An investigation was made to determine how the theory of the paramagnetic effect which was developed in part I, joins the two limiting cases of ${\varphi }_0\to 0$ and ${\varphi }_0\to \infty$, where ${\varphi }_0=\frac{H_{\varphi 0}}{H_{z0\mathrm{}}}$. While the theory joins smoothly to what one would expect for ${\varphi }_0\to 0$ (external magnetic field only) it does not join so smoothly in the limit ${\varphi }_0\to \infty$ (current only). This, however, shows that London's theory is an ideal limit which cannot be practically realized, so that the current density at $r=0\mathrm{}$ will in practice always remain finite.
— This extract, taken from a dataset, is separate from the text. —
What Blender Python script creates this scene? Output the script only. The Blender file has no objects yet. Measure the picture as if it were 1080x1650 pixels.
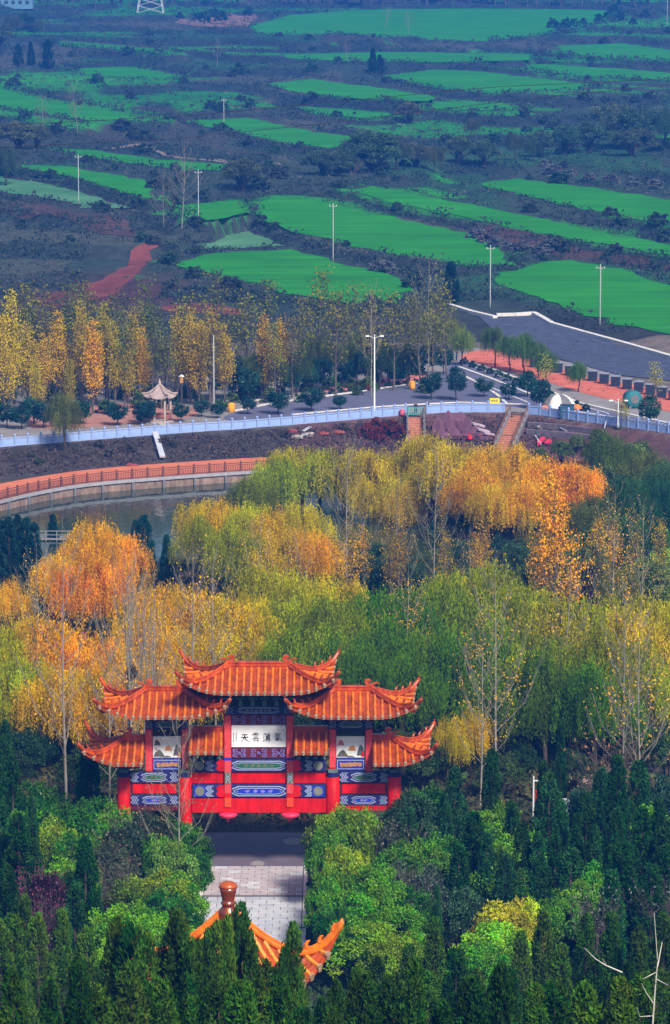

A discussion of Scott's experiments on the current transition of thin wires gives valuable information as to where the present theory has to be amended in order to obtain the—so far empirical—correction factor $1-\frac{I_g}{I}$. This discussion supports on the whole the ideas which were given in this connection in part I. A calculation of the apparent relative permeability ${\tilde{K}}_m$ at points other than the peak provides good agreement with experiment for higher currents, but a large discrepancy for the lowest current. This calculation tests whether the assumption of an intermediate core surrounded by a normal conducting cylinder is correct rather than the theory itself.